Pearl is the daughter of Hester Prynne and Reverend Dimmesdale. The word 'pearl' is normally associated with pure and innocence and that is why it is ironic. Pearl symbolizes sin and shame yet at the same time, ironically, symbolizes innocence. Her mother says she is her only treasure but because of Pearl, Hester has to wear the scarlet letter and is scorned by the rest of her community. "...was considered by his more fervent admirers as little less than a heaven-ordained apostle, destined, should he live and labor for the ordinary term of life" (Hawthorne 109).
The narrator is explaining why Reverend Dimmesdale was chosen to be the spiritual guide and it is because his followers think so highly of him. This is ironic because Dimmesdale has committed adultery, although the community does not know this yet. Also around this time in the novel, Dimmesdale's health is beginning to fail due to his guilt. "...-that many people refused to interpret the scarlet A by its original signification. They said that it meant Able" (Hawthorne 146).
Originally the scarlet letter meant shame and sin but throughout the novel, it ironically changes meaning. It now symbolizes Hester's strength and that is why the community says it means Able. "...he had made the manner of his death a parable, in order to impress on his admirers the mighty and mournful lesson, that, in the view of Infinite Purity, we are sinners all alike" (Hawthorne 231).
After his Election Day sermon, Dimmesdale reveals his own stigmata to his congregation and then afterwards tragically dies. The congregation does not believe that Dimmesdale really is the father of Pearl, and he was just admitting the sin in order to provide a lesson for the community. Ironically, Dimmesdale died due to his guilt because of that sin. He was afraid what people would think when they found out, and when they actually found out they did not believe him. Hawthorne uses paradox by making Pearl a product of sin but at the same time, she is her mother's greatest treasure. This can be related to irony because you would think since Pearl has caused her mother to be scorned by the community she would not be considered her mother's greatest treasure. Hawthorne uses juxtaposition when he talks about the rose bushes next to the prison. This can be related to irony because the rose bushes symbolize moral blossom while the prison is associated with bad since that is where the criminals are kept. Hawthorne uses symbolism by ironically making Pearl the symbol of her mother's sin and shame, yet at the same time she symbolizes innocence. Hawthorne portrays human nature through different conflicts. Pearl's conflict, ironically, is purity versus sin. She is a very pure child at heart, but she came into existence because of Hester's sinful act of adultery. She is a constant reminder to her mother of her sin but she is also seen as her mother's only source of happiness. When Hester takes off the scarlet letter in the woods, Pearl throws a tantrum and will not come near her mother. She recognizes the scarlet letter and understands that it is a part of her life. "Her needlework was seen on the ruff of the Governor; military men wore it on their scarfs, and the minister on his band; it decked the baby's little cap; it was shut up to be mildewed and moulder away, in the coffins of the dead" (Hawthorne 76).

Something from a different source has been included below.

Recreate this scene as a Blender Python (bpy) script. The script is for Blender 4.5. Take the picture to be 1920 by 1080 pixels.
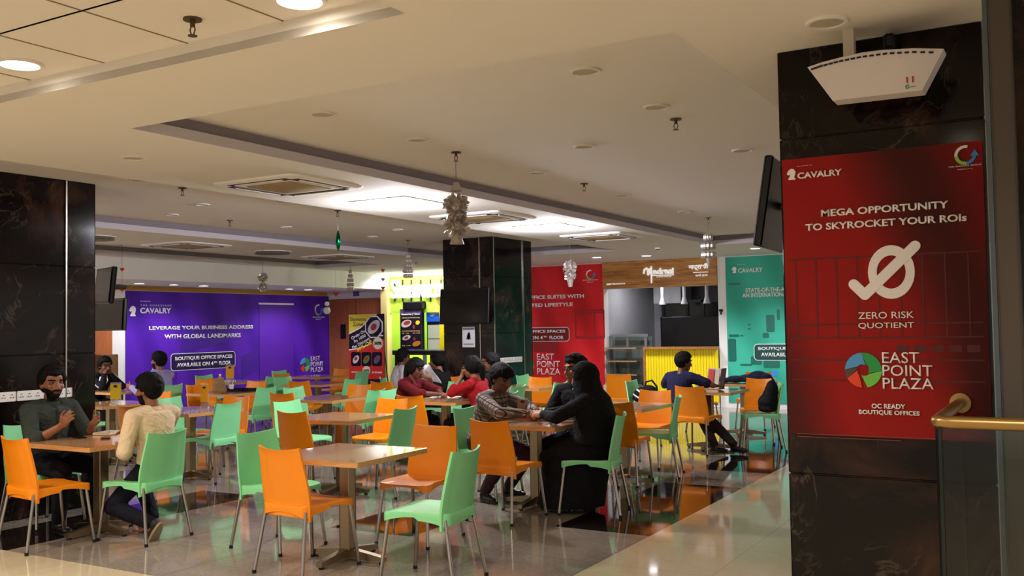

This quote helps show the juxtaposition of Hester vs the townspeople. Hester was forced to wear the scarlet letter because of the crime she committed, but the townspeople still use her for her needlework. She helps feed the poor, but even the poor scorn her still even after she helps them. It is ironic because Hester is not a bad person and the townspeople still scorn her due to their religious beliefs. Works Cited
Hawthorne, Nathaniel. The Scarlet Letter. New York: Bantam Classic, 2003. Print.